It's true that my demographic--North American, white, college-educated, female--tends to put off having children until late twenties or into their thirties. Or at least that seems to be the trend for a lot of people these days. I've already screwed with those statistics by getting married young, and having a kid in my mid-twenties, though not too far out of the ordinary, is still messing with the stats a bit. I'm okay with that. I didn't want to be having kids in my thirties if I could help it, and even though we'd been thinking a year or two in the future for having children rather than right now, we're at a transition time, with me finishing school, that makes it easier to jump into parenthood because we knew things would be changing anyway. Neither of us is terribly interested in many of the typical 20-something activities. J. has an entertaining friend who is really in to the party scene, and while his stories are funny, they aren't something we want for ourselves. The last time we went to a loud party that had lots of alcohol and pot, neither of us drank or smoked. We left early because it was loud and boring and we were tired.

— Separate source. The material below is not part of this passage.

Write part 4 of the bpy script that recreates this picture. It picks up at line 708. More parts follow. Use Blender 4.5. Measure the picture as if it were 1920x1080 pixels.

I haven't run into much judgement for being young-ish and heading towards being a parent, so it confuses me a bit when I do. There are times when I feel much too young to be having a baby, but that's about where my head is that day, not about whether or not I'm actually capable of this. I'm glad that this person didn't bother to talk to me. I could have corrected his assumptions, but it's too hot and I'm too exhausted to be getting into arguments with complete strangers.